When this correspondent happened to travel with a very senior official of the Communist Party who was visiting India, he broke into a casual conversation. He said food was so scarce that people lived by whatever they could convert into food, including grass-roots and small moving creatures.

The only ubiquitous food item available used to be pumpkin soup. As the visitor recalled, at one point of time, even the sight of a pumpkin would give him the sensation of vomiting.

Facing such all-round scarcities, the party had imposed the one-child norm to limit the number of mouths to feed. The policy had worked so effectively that by the turn of the century, the population was plateauing.

Soon enough, indications were available that the Chinese population growth would slow down and then turn negative. That is, the death rate would exceed the birth rate and eventually in the absolute numbers the population should start shrinking. 

Demographics, or the science of population trends and dynamics, is a study of extremely long-term phenomena. Changes happen over decades and slowly. But once the tendencies take hold, it is difficult to reverse them.

Demographers are predicting that what has been seen for the first time in the course of the last year about the growth dynamics of the Chinese population should continue and Chinese population should keep falling. The process can even assume speed before slowing down.

Of course, in 2015, the Chinese authorities had reversed its policies regarding child per family. Relaxing the one-child formula, they made it two per couple.  Later still, they increased it to three.

However, the change in policy did not have any impact and Chinese couples shun getting babies. There are obvious reasons for this, including the high costs of raising babies in present day China, the breakdown of the traditional family set-up of mixed generation homes and the aspirational values of the young Chinese people.

In fact, the Chinese younger generations mocked the Chinese authorities exhortations to have more babies by citing the conditions of living. The young were forced to work for far longer periods than traditionally and their living costs and accommodation conditions were so uncongenial that most of them refused to even marry.

These changes have now hardened into social norms and behaviour. The fiercely competitive jobs markets and working conditions gave rise to alternative living styles. Various protests and alternative groups emerged which advocated for the young a more relaxed life by opting out of traditional rat-race.


This alternative living styles of the younger population segments help to explain the unprecedented popularity and acceptance of the Amir Khan directed Indian film, ‘Three Idiots’. Particularly to be mentioned is the ready adoption of the film’s song: “Give me some sunshine/ Give me some rain/ Give me another chance, I wanna grow up once again…….”

This is also a foretaste of what should happen in India as well.

However, the social aspects of the anger of the new generation apart, the falling Chinese population can have the implications for its economy.

As the population shrinks, the proportion of older people rises. This is called the ‘dependency ratio’ of a population. That is, for the economy as a whole, the working age population will have to generate that much more to support the non-working older generations.

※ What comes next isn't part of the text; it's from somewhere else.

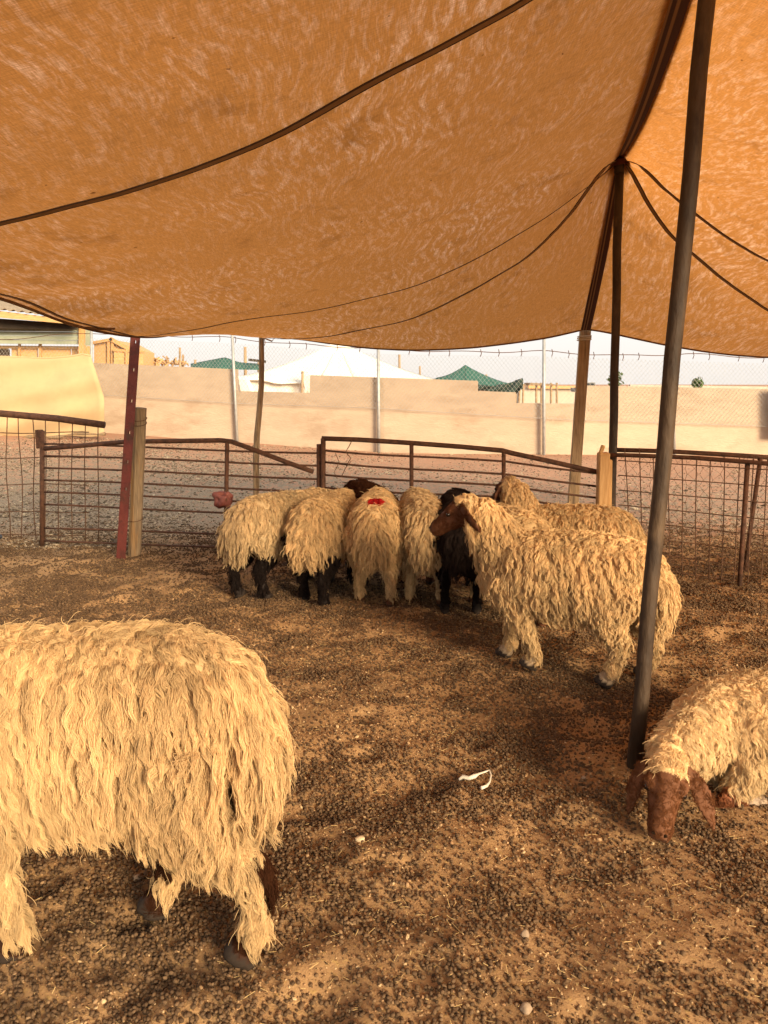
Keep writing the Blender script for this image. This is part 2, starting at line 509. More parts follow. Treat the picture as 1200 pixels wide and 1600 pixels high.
def build_ground():
    xs = np.concatenate([[-900, -400, -180, -90, -50, -32, -22, -16, -12, -9, -7, -6, -5.2, -4.6], np.arange(-4.2, 5.01, .02), [5.4, 6, 6.8, 8, 10, 13, 17, 23, 33, 52, 92, 185, 400, 900]])
    ys = np.concatenate([[-900, -300, -100, -40, -18, -9, -5, -3, -2, -1.2, -.6, -.2, .2, .5], np.arange(.7, 8.6, .02), 8.6 + np.cumsum(np.geomspace(.03, 1.5, 70)), [40, 48, 60, 80, 110, 160, 240, 400, 800, 1500, 2500]])
    ys = np.unique(ys)
    X, Y = np.meshgrid(xs, ys)
    Z = full_h(X.ravel(), Y.ravel())
    nx, ny = len(xs), len(ys)
    co = np.stack([X.ravel(), Y.ravel(), Z], 1)
    i = np.arange(nx * ny).reshape(ny, nx)
    q = np.stack([i[:-1, :-1], i[:-1, 1:], i[1:, 1:], i[1:, :-1]], -1).reshape(-1, 4)
    me = bpy.data.meshes.new('ground')
    me.vertices.add(len(co)); me.vertices.foreach_set('co', co.ravel())
    me.loops.add(q.size); me.loops.foreach_set('vertex_index', q.ravel())
    me.polygons.add(len(q)); me.polygons.foreach_set('loop_start', np.arange(len(q)) * 4)
    me.update(calc_edges=True)
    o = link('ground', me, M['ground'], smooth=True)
    tag(o, 'red brown trampled sand under the tent reaching out to the wall', kind='structure')


build_ground()


# ------------------------------------------------------------------ tent canopy
def resample(pts, n):
    pts = np.array(pts, float)
    d = np.concatenate([[0], np.cumsum(np.linalg.norm(np.diff(pts, axis=0), axis=1))])
    t = np.linspace(0, d[-1], n)
    # smooth (Catmull-like) by linear resample then light smoothing
    out = np.stack([np.interp(t, d, pts[:, k]) for k in range(3)], 1)
    return out


def smooth_line(p, it=3, keep=()):
    p = p.copy()
    for _ in range(it):
        q = p.copy()
        q[1:-1] = (p[:-2] + 2 * p[1:-1] + p[2:]) / 4
        for k in keep: q[k] = p[k]
        p = q
    return p


A = np.array(U(968, 243, 6.3))
B = np.array([1.10, 2.83, 3.22])
F0 = np.array([.64, .6, 3.10])
Cc = np.array(U(915, 514, 8.3))


def sagline(a, b, n, sag):
    t = np.linspace(0, 1, n)[:, None]
    p = a + (b - a) * t
    p[:, 2] -= sag * 4 * (t * (1 - t))[:, 0]
    return p


NB, NA, NCn = 36, 40, 28
ridge = np.concatenate([sagline(F0, B, NB, .06)[:-1], sagline(B, A, NA, .13)[:-1], sagline(A, Cc, NCn, .06)])
NS = len(ridge)
iB, iA = NB - 1, NB + NA - 2
NT = 56

left_edge = [(-2.9, .6, 2.3), (-2.75, 1.8, 2.12), (-2.5, 3.4, 2.06)] + [U(*p) for p in
    ((0, 465, 4.6), (50, 483, 5.0), (100, 503, 5.4), (150, 517, 5.8), (200, 525, 6.2), (235, 527, 6.5), (265, 524, 6.8), (300, 512, 7.1), (340, 504, 7.4))]
back_left = [tuple(Cc)] + [U(*p) for p in ((860, 527, 8.28), (800, 536, 8.25), (740, 543, 8.2), (690, 546, 8.15), (640, 547, 8.1), (580, 544, 8.05), (520, 537, 8.0), (460, 528, 7.95), (425, 527, 7.9), (408, 522, 7.8), (375, 511, 7.6), (340, 504, 7.4))]
right_edge = [(5.4, .6, 2.45), (5.6, 2.6, 2.05), (5.9, 5.4, 1.85), (6.1, 7.9, 1.9)]
back_right = [tuple(Cc)] + [U(*p) for p in ((940, 517, 8.29), (980, 526, 8.27), (1040, 539, 8.24), (1100, 549, 8.2), (1150, 555, 8.18), (1200, 558, 8.15))] + [(4.7, 8.1, 1.77), (5.3, 8.0, 1.81), (6.1, 7.9, 1.9)]
front_left = [tuple(F0), (-1.2, .6, 2.62), (-2.9, .6, 2.3)]
front_right = [tuple(F0), (3.0, .6, 2.70), (5.4, .6, 2.45)]


def sheet(edge, back, front, grav):
    # grid [s, t]: s along the ridge (front to back), t from the ridge to the edge
    e = smooth_line(resample(edge, NS), 4); bk = smooth_line(resample(back, NT), 3); fr = resample(front, NT)
    s = np.linspace(0, 1, NS)[:, None, None]; t = np.linspace(0, 1, NT)[None, :, None]
    r_ = ridge[:, None, :]; ee = e[:, None, :]; ff = fr[None]; bb = bk[None]
    P = (1 - t) * r_ + t * ee + (1 - s) * ff + s * bb - ((1 - s) * (1 - t) * ridge[0] + (1 - s) * t * e[0] + s * (1 - t) * ridge[-1] + s * t * e[-1])
    Z = P[:, :, 2].copy()
    w = 1.85
    ii, jj = np.meshgrid(np.arange(NS), np.arange(NT), indexing='ij')
    inner = (ii > 0) & (ii < NS - 1) & (jj > 0) & (jj < NT - 1)
    red = inner & ((ii + jj) % 2 == 0); blk = inner & ((ii + jj) % 2 == 1)
    for it in range(420):
        for m in (red, blk):
            avg = np.zeros_like(Z)
            avg[1:-1, 1:-1] = (Z[2:, 1:-1] + Z[:-2, 1:-1] + Z[1:-1, 2:] + Z[1:-1, :-2]) / 4 - grav
            Z[m] += w * (avg[m] - Z[m])
    x, y = P[:, :, 0], P[:, :, 1]
    fade = np.minimum(1, jj / 6.0) * np.minimum(1, (NT - 1 - jj) / 4.0) * np.minimum(1, (NS - 1 - ii) / 4.0)
    Z += fade * ((fbm(x * 1.1, y * 1.1, 31, 3) - .5) * .05 + (fbm(x * 4 + y * 3, y * 1.2 - x, 35, 2) - .5) * .012)
    # pleats running out from the pole tops
    for pk in (A, B):
        dx, dy = x - pk[0], y - pk[1]
        rr = np.hypot(dx, dy); an = np.arctan2(dy, dx)
        Z += fade * .010 * np.exp(-rr / .7) * np.sin(an * 22 + 2 * fbm(an * 2, rr, 5)) * np.minimum(1, rr / .15)
    # loose folds near the edge
    te = jj / (NT - 1.0)
    Z += fade * .02 * np.clip((te - .72) / .28, 0, 1) * np.sin(ii * .42 + 3 * fbm(x, y, 8)) * np.clip((s[:, :, 0] - .3) / .3, 0, 1)
    return np.stack([x, y, Z], 2)


SL = sheet(left_edge, back_left, front_left, .00011)
SR = sheet(right_edge, back_right, front_right, .00006)


def sample(S, s, t):
    """point of a sheet at float indices"""
    s = min(max(s, 0), NS - 1.001); t = min(max(t, 0), NT - 1.001)
    i, j = int(s), int(t); a, b = s - i, t - j
    return (S[i, j] * (1 - a) + S[i + 1, j] * a) * (1 - b) + (S[i, j + 1] * (1 - a) + S[i + 1, j + 1] * a) * b


def build_canopy():
    root = empty('canvas_tent', (0, 2.4, 0), 'orange brown canvas shade tent stretched over the sheep pen', 'tent')
    ids = np.arange(NS * (2 * NT - 1)).reshape(NS, 2 * NT - 1)
    P = np.concatenate([SL[:, ::-1], SR[:, 1:]], 1)
    q = np.stack([ids[:-1, :-1], ids[:-1, 1:], ids[1:, 1:], ids[1:, :-1]], -1).reshape(-1, 4)
    me = bpy.data.meshes.new('canopy')
    me.from_pydata(P.reshape(-1, 3).tolist(), [], q.tolist())
    uvl = me.uv_layers.new(name='UVMap')
    pc = P.reshape(-1, 3)
    lu = pc[q.ravel()][:, :2]
    uvl.data.foreach_set('uv', lu.astype(np.float32).ravel())
    link('canopy', me, M['canvas'], root, smooth=True)

    def strip(name, pts, width, mat, drop=.006, side=None):
        pts = [Vector(p) for p in pts]
        v = []; f = []; uv = []
        for i, p in enumerate(pts):
            tg = (pts[min(i + 1, len(pts) - 1)] - pts[max(i - 1, 0)]).normalized()
            sd_ = tg.cross(Vector((0, 0, 1))).normalized()
            up = sd_.cross(tg)
            for k in (-.5, .5):
                for h in (0, -.004):
                    v.append(p + sd_ * width * k + up * (h - drop))
        for i in range(len(pts) - 1):
            a, b = i * 4, i * 4 + 4
            f += [(a, a + 2, b + 2, b), (a + 1, b + 1, b + 3, a + 3), (a, b, b + 1, a + 1), (a + 2, a + 3, b + 3, b + 2)]
        me = bpy.data.meshes.new(name)
        me.from_pydata([tuple(x) for x in v], [], f)
        ul = me.uv_layers.new(name='UVMap')
        for lp in me.loops:
            ul.data[lp.index].uv = (lp.vertex_index // 4 * .05, 1.0 if lp.vertex_index % 4 > 1 else 0.0)
        return link(name, me, mat, root)

    # the ridge webbing, behind and in front of the far pole
    strip('ridge_webbing', ridge[:iA + 1], .135, M['ridge'], .012)
    strip('ridge_webbing', ridge[iA:], .10, M['ridge'], .012)
    # seams that run out from the pole tops
    def seam(S, path, w=.035):
        up = 4
        si = np.linspace(0, NS - 1.001, (NS - 1) * up); tj = np.linspace(0, NT - 1.001, (NT - 1) * up)
        st = []
        i0 = si.astype(int)[:, None]; j0 = tj.astype(int)[None]; fa = (si - si.astype(int))[:, None, None]; fb = (tj - tj.astype(int))[None, :, None]
        Q = (S[i0, j0] * (1 - fa) + S[i0 + 1, j0] * fa) * (1 - fb) + (S[i0, j0 + 1] * (1 - fa) + S[i0 + 1, j0 + 1] * fa) * fb
        dd = Q - np.array([0, 0, CAMZ]); fw = dd[:, :, 1] * CP - dd[:, :, 2] * SP; uu = dd[:, :, 1] * SP + dd[:, :, 2] * CP
        fw = np.where(fw > .1, fw, 1e-6)
        PX = 600 + dd[:, :, 0] / fw * 1200; PY = 800 - uu / fw * 1200
        for p in path:
            if isinstance(p[0], str):      # a grid position
                st.append((p[1], p[2]))
            else:
                k = int(np.argmin((PX - p[0]) ** 2 + (PY - p[1]) ** 2)); st.append((si[k // len(tj)], tj[k % len(tj)]))
        st = np.array(st, float); t = np.linspace(0, 1, len(st)); tt = np.linspace(0, 1, 90)
        ss = np.stack([np.interp(tt, t, st[:, 0]), np.interp(tt, t, st[:, 1])], 1)
        for _ in range(12):
            ss[1:-1] = (ss[:-2] + 2 * ss[1:-1] + ss[2:]) / 4
        strip('seam', [sample(S, a, b) for a, b in ss], w, M['tape'], .006)
    SEAMS(seam)
    # hem rope round the edge
    def hem(line):
        mb = MB(); mb.tube(line, .013, 6); mb.build('hem', M['tape_plain'], root, True)
    hem(SL[:, -1]); hem(SL[-1, :]); hem(SR[:, -1]); hem(SR[-1, :]); hem(SL[0, :]); hem(SR[0, :])
    # second stitched line of the left hem
    strip('hem_tape', [sample(SL, s, NT - 2.2) for s in range(iB, NS - 18)], .03, M['tape'], .006)
    # reinforcement over the pole top
    for k, c in enumerate((A, B)):
        mb = MB(); n = 18; v = [(c[0], c[1], c[2] + .012)]; f = []
        for ring, (rr, dz) in enumerate(((.06, .006), (.12, -.03), (.135, -.075))):
            for a in range(n):
                an = 2 * math.pi * a / n
                v.append((c[0] + rr * math.cos(an), c[1] + rr * math.sin(an), c[2] + dz - .02 - .01 * math.cos(3 * an)))
        for a in range(n):
            b = (a + 1) % n
            f.append((0, 1 + a, 1 + b))
            for r_ in range(2):
                f.append((1 + r_ * n + a, 1 + (r_ + 1) * n + a, 1 + (r_ + 1) * n + b, 1 + r_ * n + b))
        mb.add(v, f); mb.build('pole_cap', M['patch'], root, True)
    # mended tear near the left edge: a line of rough stitches
    tear = [U(*p) for p in ((55, 441, 5.3), (90, 448, 5.45), (120, 458, 5.6), (150, 466, 5.75), (172, 474, 5.85), (183, 484, 5.9))]
    mb = MB()
    tp = []
    for p in tear:
        d = (SL.reshape(-1, 3) - np.array(p)); dxy = np.hypot(d[:, 0], d[:, 1]); k = int(np.argmin(dxy))
        tp.append(SL.reshape(-1, 3)[k] - np.array([0, 0, .008]))
    mb.tube(tp, [.004, .010, .007, .012, .008, .004], 5); mb.build('mended_tear', M['tape_plain'], root, True)
    return root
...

This poses a huge burden on the economy and such growth could be attained only through ‘productivity growth’.  But not only there are limits to ‘productivity growth’, the Chinese have been found to have followed a reverse strategy for growth.

So far, China has grown by slapping more and more resources to get an additional unit of GDP, that is, the reverse of ‘productivity growth’. It had avoided a stagnating economy by raising investments in the infrastructure sector and allied areas. Now, the returns from this would start falling.

The combined impact of these developments would also mean the slowing down of the Chinese economy. This is of course not unique to China, as many other economies have been witnessing similar dynamics.

As countries develop and grow and the citizens become affluent, the propensity for the growth of population dips.

The Chinese development is in line with what is happening in other developed economies in the region as well. Nearby, Japan has been seeing a falling population for years now.